Exercise objective:
Starting with the first line and ending with the line that holds "for o in list(bpy.data.objects): bpy.data.objects.remove(o)", repeat the material exactly.

Dataset extract:

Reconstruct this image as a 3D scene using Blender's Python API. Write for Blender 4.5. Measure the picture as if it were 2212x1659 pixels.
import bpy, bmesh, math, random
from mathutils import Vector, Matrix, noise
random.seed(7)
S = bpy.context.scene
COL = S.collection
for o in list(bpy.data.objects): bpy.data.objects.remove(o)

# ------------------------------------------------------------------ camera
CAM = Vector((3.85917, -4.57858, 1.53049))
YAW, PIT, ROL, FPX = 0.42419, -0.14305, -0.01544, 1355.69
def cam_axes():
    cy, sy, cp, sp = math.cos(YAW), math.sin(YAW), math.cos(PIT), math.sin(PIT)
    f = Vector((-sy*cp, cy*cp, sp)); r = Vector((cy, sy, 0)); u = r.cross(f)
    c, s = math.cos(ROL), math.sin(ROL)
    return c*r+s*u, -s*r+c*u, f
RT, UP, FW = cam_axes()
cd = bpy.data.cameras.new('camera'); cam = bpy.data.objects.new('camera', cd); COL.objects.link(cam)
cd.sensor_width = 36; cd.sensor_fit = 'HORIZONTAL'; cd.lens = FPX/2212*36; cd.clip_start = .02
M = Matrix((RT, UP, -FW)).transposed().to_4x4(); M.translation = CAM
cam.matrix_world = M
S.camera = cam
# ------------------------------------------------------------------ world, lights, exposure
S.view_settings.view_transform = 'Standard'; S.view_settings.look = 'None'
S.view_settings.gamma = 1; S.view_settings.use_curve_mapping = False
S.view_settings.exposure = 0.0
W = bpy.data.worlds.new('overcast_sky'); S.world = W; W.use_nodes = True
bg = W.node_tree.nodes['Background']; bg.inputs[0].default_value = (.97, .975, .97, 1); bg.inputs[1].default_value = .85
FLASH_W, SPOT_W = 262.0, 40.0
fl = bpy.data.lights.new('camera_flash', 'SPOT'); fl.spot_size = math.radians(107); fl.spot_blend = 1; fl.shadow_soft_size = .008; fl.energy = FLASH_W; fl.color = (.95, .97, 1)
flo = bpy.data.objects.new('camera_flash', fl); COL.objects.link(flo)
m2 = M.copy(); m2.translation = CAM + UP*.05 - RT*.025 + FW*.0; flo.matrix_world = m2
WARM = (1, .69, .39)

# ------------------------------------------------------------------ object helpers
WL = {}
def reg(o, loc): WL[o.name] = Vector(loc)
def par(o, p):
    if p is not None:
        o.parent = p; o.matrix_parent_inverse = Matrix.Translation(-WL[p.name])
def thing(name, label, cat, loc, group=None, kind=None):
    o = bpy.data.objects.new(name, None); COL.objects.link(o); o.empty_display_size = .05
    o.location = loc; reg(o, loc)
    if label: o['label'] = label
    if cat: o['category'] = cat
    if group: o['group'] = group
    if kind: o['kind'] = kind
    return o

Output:
Reconstruct this image as a 3D scene using Blender's Python API. Write for Blender 4.5. Measure the picture as if it were 2212x1659 pixels.
import bpy, bmesh, math, random
from mathutils import Vector, Matrix, noise
random.seed(7)
S = bpy.context.scene
COL = S.collection
for o in list(bpy.data.objects): bpy.data.objects.remove(o)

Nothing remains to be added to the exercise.